Generally, the great moderation refers to the period 1986 – 2006.

In the UK, the great moderation is considered to be the period 1993-2007 because the UK had a classic boom and bust in late 1980s and early 1990s. The UK experienced 63 consecutive quarters of economic growth between the end of the 1991 recession and the recession in 2008 – the longest continued expansion on record.

Wage growth

wages-inflation-2000-2007

This was typical of wage growth during the great moderation. Average wage growth above CPI inflation causing a steady growth in living standards.

Before the great moderation – boom and bust trade cycles

 

inflation

In the post war period there seemed to be a fairly consistent business cycle. Economies would experience, high growth (a boom), but with high growth came inflation. After a period of inflation, the economy would slow down and sometimes go into recession  (see boom and bust). It appeared the business cycle was volatile and inflation difficult to bring under permanent control. The 1970s, saw even greater volatility with oil shocks causing high inflation.
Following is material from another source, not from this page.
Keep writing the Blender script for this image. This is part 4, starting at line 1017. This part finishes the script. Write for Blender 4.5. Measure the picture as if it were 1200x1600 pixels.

Features of the great moderation

After the volatility of the 1970s and 1980s, the great moderation was seen as a welcome end to this volatile growth and inflation. The great moderation had various aspects.

US inflation
US inflation, after early 1980s, inflation generally stays close to target of 2.5%
  • Low inflation. The most prominent feature of the great moderation was persistently low inflation. It appeared that Central Banks could keep  inflation low – without compromising unemployment or economic growth. The Phillips curve had either shifted to the left or was no longer relevant. There was a certain excitement that we were seeing the end of boom and bust.
  • Stable growth. With low inflation, we avoided the boom and bust cycles. The UK had their longest period of economic expansion on record 1992-2007. Apart from a minor dip in 2001, the US economy grew strongly during 1986-2006.
  • The end of uncertainty and greater risk taking. The benign macro economic situation encouraged investment in both capital and financial investments. During the 1980s and 1990s, there was a period of financial deregulation which encouraged a growth in complex financial derivatives, such as credit default swaps. Financial institutions became willing to take on more risky investments because they were more confident that there wouldn’t be any major economic downturn. Banks became more highly geared as they lent out a greater % of their assets. For more on how macro stability increased risk taking – see Financial instability hypothesis
  • Rising asset prices. Asset prices, especially houses, saw a rapid growth in prices. House prices rose because of low interest rates, a stable macro-economy, and growth of mortgage lending. House prices rose faster than inflation, and even faster than incomes. Some were worried house prices were becoming overvalued, but others felt house prices weren’t overvalued because of either limited supply or the growth of new mortgages meant more people could now afford to get a mortgage.